You don't need to know the difference between flou and tailleur to be a 'designer.' Raf Simons, nominated in both the menswear and womenswear categories, had no formal fashion training either (he was trained in design, just the industrial sort). Jebbia's nomination is perhaps the next logical step as we reassess what being a 'creative director' means in 2018.

Perhaps this year's CFDA Award nominees are a sign we're moving away from the snobbery that ring-fences luxury fashion, the kind that makes you feel your references need to be highbrow to be considered a real artiste - a real deal designer.

Jebbia's references are arguably as rich as Miuccia Prada's. Go ahead and contest that, but he too has collaborated with artists with esoteric cult status - 'avant gardes' and art photographers ranging from Marc Jacobs muse Cindy Sherman to controversial Japanese photographer Araki.

Fellow nominee Raf Simons was saying as much, mixing 'high' and 'low brow' references at his AW18 womenswear show for Calvin Klein 205W39NYC (a mouthful, isn't it?). Looney Toons characters against an Andy Warhol backdrop. You can scoff popcorn in a silk mix dress and balaclava, and be seen as engaged with 'high' fashion. You can eat the popcorn off the floor, actually, as editors were doing waiting for the show to start.

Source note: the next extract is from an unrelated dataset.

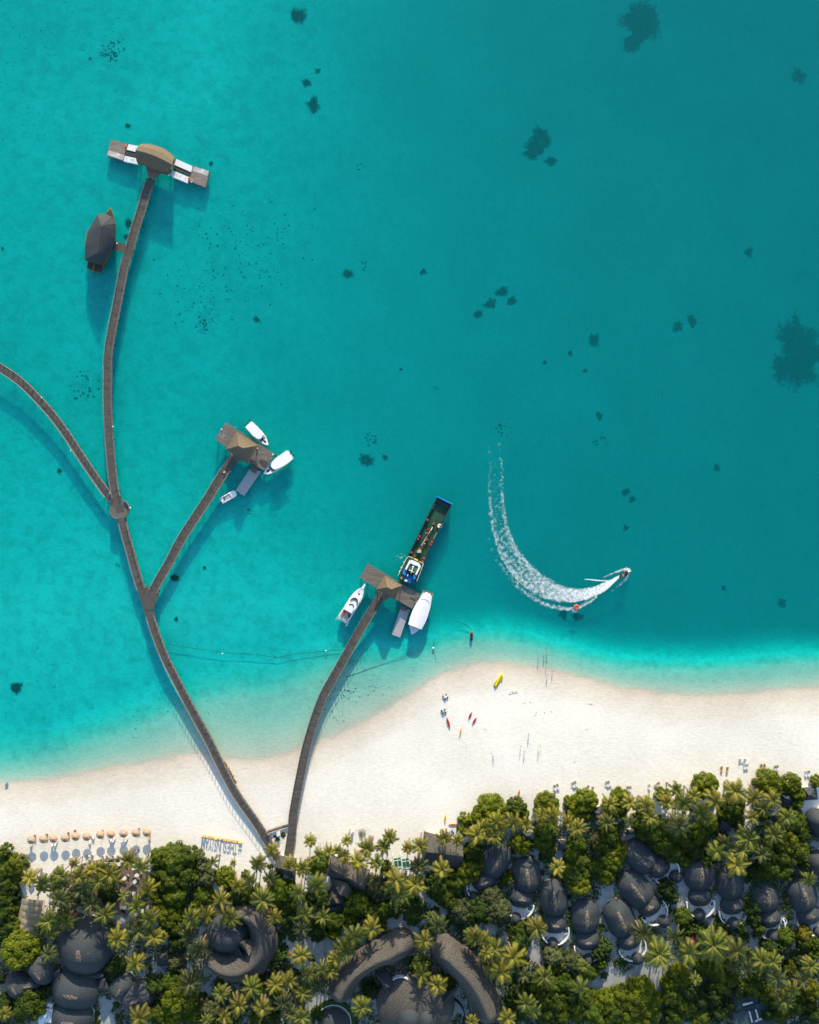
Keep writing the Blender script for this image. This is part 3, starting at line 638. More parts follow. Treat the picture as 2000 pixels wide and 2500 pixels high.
VILLAS = []
def villa(label, big, small, hut=None, pool=None, k=1.0, terr=None):
    """big/small: (tile, x, y, rx, ry, angle in degrees of the long axis), hut: (tile, x, y, r), pool: (tile, x, y, r)"""
    t, x, y, rx, ry, an = big; an = math.radians(an)
    c = P(t, x, y, 2.9)
    root = thing('beach_villa', label, 'villa', (c.x, c.y, ZG), group='beetle shaped thatched villas')
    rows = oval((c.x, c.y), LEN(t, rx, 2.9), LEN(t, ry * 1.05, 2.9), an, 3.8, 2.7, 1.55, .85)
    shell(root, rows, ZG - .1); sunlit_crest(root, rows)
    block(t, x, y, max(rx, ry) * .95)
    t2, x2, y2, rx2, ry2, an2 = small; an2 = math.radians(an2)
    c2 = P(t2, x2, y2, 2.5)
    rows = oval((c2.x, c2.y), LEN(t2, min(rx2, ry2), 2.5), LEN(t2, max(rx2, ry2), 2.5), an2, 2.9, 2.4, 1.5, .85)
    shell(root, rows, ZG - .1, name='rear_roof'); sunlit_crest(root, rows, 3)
    block(t2, x2, y2, max(rx2, ry2) * .95)
    d = (c2 - c).normalized()
    # courtyard terrace behind the bathroom, ringed by a low pale wall
    tr = LEN(t2, 112) if terr is None else LEN(t2, terr)
    cc = c2 + d * LEN(t2, 62)
    g = MB(); n = 30; pts = [(cc.x + math.cos(i * 2 * math.pi / n) * tr, cc.y + math.sin(i * 2 * math.pi / n) * tr) for i in range(n)]
    g.prism(pts, ZG - .1, ZG + .16); g.build('terrace', M_STONE, root)
    a = math.atan2(d.y, d.x)
    arc_wall(root, 'courtyard_wall', cc, tr - .02, a - 1.75, a + 1.75, ZG - .1, ZG + 1.7, .38, M_WHITE)
    u, v = 1000 + cc.x / SC, 1250 - cc.y / SC; BLOCK.append((u, v, tr / SC))
    if hut:
        t3, x3, y3, r3 = hut; c3 = P(t3, x3, y3, 2.3)
        hr = LEN(t3, r3, 2.3)
        rows = oval((c3.x, c3.y), hr, hr * 1.04, a, 1.9, 2.4, 1.6, .8); shell(root, rows, ZG - .1, name='hut_roof', inset=.8)
        block(t3, x3, y3, r3)
    if pool:
        t4, x4, y4, r4 = pool; c4 = P(t4, x4, y4, 1.7); pr = LEN(t4, r4)
        arc_wall(root, 'tub_rim', c4, pr * .78, 0, 2 * math.pi, ZG - .1, ZG + .75, pr * .30, M_WHITE, 16)
        g = MB(); n = 16; g.prism([(c4.x + math.cos(i * 2 * math.pi / n) * pr * .8, c4.y + math.sin(i * 2 * math.pi / n) * pr * .8) for i in range(n)], ZG - .05, ZG + .5); g.build('plunge_tub', M_POOL, root)
        block(t4, x4, y4, r4 * 1.2)
    return root
villa('thatched villa with angled rear room at the left end of the villa row', ('4', 210, 770, 122, 155, 62), ('4', 112, 940, 82, 108, 20), ('4', 22, 1080, 46), ('4', 170, 1040, 24))
villa('thatched villa second from the left end of the villa row, bushes behind its courtyard', ('4', 475, 893, 120, 152, 98), ('4', 430, 1085, 86, 106, -8), ('4', 380, 1260, 48), ('4', 503, 1172, 30))
villa('thatched villa third from the left, a palm leaning over its courtyard edge', ('4', 702, 1092, 118, 155, 95), ('4', 712, 1305, 84, 104, -3), ('4', 692, 1475, 50), ('4', 802, 1368, 26))
villa('thatched villa fourth from the left with an open half-moon courtyard and round plunge tub', ('4', 972, 1243, 122, 148, 90), ('4', 990, 1448, 84, 104, 4), ('4', 997, 1612, 50), ('4', 1100, 1490, 28))
villa('thatched villa right of the half-moon courtyard villa, its long axis tilted, beside the sand road', ('4', 1268, 1262, 125, 165, 112), ('4', 1345, 1445, 84, 102, 18), ('4', 1412, 1603, 50), None)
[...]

So yes, a 't-shirt brand' constitutes fashion in 2018, and the CFDA is making an interesting point in including Supreme in that line-up. There are no barriers to entry, or (fewer) traditional intellectual hierarchies in fashion today. There are more politically engaged designers receiving nods too, such as Kerby Jean-Raymond of Pyer Moss, who screened a film about police brutality and the black community at his AW15 show. So it's an interesting and progressive pool of nominations.